Malgré toute la tristesse qui les envahit par moments, Elisabeth et Gérard sont déterminés à pousuivre le chemin. D’ailleurs, dans quelques heures, Gérard va venir, pour la première fois depuis qu’il s’est produit, sur les lieux du drame: «Je sens que je dois le faire, pour elles et pour nous. »

Elisabeth n’a pas encore la force nécessaire pour assumer un tel déplacement. Elle ne veut même plus aller au cabanon à Cheyres, où elle voyait ses «rayons de soleil» s’épanouir.

Régulièrement tenus au courant de l’évolution de l’enquête par leur avocat, les proches des victimes espèrent que la longueur de la procédure contribuera à faire la lumière sur les causes de cette explosion: «On veut savoir ce qui s’est passé.»

 

Le procureur en charge de l’enquête attend le rapport d’expert ces prochaines semaines

L’industrie gazière a réagi en adaptant ses directives

L’explosion qui s’est produite le 25 octobre de l’année dernière à la rue de Neuchâtel a non seulement été ressentie dans toute la ville, mais elle a aussi provoqué un véritable séisme dans la filière de la distribution du gaz. Au Service de l’énergie (SEY) de la Ville d’Yverdon-les-Bains tout d’abord. Municipale en charge de ce dicastère, Gloria Capt précise que les collaborateurs «ont été traumatisés par ce drame». L’émotion fait d’ailleurs son retour à quelques jours du triste anniversaire.

Mais le SEY a surtout lancé une campagne d’information pour rassurer et informer les consommateurs. En parallèle, le cadastre du réseau a été repris de zéro et un inventaire très précis des immeubles équipés, mais qui n’étaient plus approvisionnés, a été réalisé.

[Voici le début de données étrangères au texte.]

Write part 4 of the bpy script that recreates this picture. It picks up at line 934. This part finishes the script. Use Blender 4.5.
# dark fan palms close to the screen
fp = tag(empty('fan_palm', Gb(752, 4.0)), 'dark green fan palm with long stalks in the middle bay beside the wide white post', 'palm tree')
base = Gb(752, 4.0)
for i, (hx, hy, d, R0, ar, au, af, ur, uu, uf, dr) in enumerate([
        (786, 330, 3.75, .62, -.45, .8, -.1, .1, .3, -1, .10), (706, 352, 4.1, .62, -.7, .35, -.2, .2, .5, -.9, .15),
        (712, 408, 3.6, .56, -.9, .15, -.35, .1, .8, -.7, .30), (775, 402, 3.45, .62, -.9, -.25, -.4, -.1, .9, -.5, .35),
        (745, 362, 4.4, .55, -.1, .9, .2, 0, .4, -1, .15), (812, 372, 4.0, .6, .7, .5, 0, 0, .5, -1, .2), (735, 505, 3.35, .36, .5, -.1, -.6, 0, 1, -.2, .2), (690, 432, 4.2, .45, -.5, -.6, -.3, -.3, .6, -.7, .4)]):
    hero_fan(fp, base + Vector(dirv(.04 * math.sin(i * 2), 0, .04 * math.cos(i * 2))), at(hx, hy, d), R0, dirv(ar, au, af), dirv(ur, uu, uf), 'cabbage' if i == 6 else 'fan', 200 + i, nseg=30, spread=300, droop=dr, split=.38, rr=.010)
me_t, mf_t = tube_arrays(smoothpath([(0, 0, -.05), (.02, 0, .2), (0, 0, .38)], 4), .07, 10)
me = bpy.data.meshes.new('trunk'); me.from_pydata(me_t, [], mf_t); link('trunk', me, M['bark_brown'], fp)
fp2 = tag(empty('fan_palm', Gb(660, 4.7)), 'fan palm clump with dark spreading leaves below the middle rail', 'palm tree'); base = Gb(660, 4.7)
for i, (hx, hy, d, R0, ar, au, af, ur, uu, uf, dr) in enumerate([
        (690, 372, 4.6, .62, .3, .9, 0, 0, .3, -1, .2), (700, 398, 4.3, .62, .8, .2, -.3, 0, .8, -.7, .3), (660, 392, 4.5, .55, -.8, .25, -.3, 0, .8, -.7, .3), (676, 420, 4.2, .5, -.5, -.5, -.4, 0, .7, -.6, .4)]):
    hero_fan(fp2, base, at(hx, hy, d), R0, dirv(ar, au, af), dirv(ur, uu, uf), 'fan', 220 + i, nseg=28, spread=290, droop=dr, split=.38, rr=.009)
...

Gloria Capt rappelle que les contrôles intérieurs, du ressort du propriétaire, ne sont plus obligatoires depuis de nombreuses années. Le SEY a proposé aux propriétaires d’installations qui n’étaient plus alimentées de les couper. Certains ont refusé… Pas moins de 53 courriers ont été adressés.

Directives précisées

Vice-président de la Société suisse de l’industrie du gaz et des eaux (SSIGE), Martial Wicht explique que le drame d’Yverdon-les-Bains a conduit à l’adaptation de la directive G1 concernant les installations intérieures. Elle précise notamment les conditions dans lesquelles une installation peut rester sous pression et recommande la tenue de plans (tels le cadastre du SEY).

La directive G2, dont l’entrée en vigueur est agendée pour l’an prochain, et qui concerne plus particulièrement les distributeurs de gaz, comporte une modification majeure: une installation qui n’est plus approvisionnée doit être mécaniquement obstruée, soit avec un bouchon. Une vanne, même fermée, ne peut en aucun cas être considérée comme une obstruction fiable.

Un procès est souhaitable

En l’absence du procureur Stephan Johner, le premier procureur de l’Arrondissement de la Broye et du Nord vaudois, Philippe Vautier, précise que l’enquête se poursuit. Le rapport de l’expert est attendu et, une fois toutes les pièces en mains, le procureur pourra prendre des conclusions. A ce stade, aucune inculpation n’a donc été prononcée.

Dans tous les cas, Gloria Capt, municipale, mais aussi avocate pénaliste, souhaite un procès, ne serait-ce que pour démontrer que tout a été entrepris pour établir les faits et permettre aux proches des victimes de faire le deuil.

En ce qui concerne l’immeuble, propriété de la Caisse intercommunale de pensions, il sera réoccupé par étapes, dès décembre pour les locaux commerciaux, et dans le courant du printemps par les locataires qui ont exprimé le voeu d’y revenir.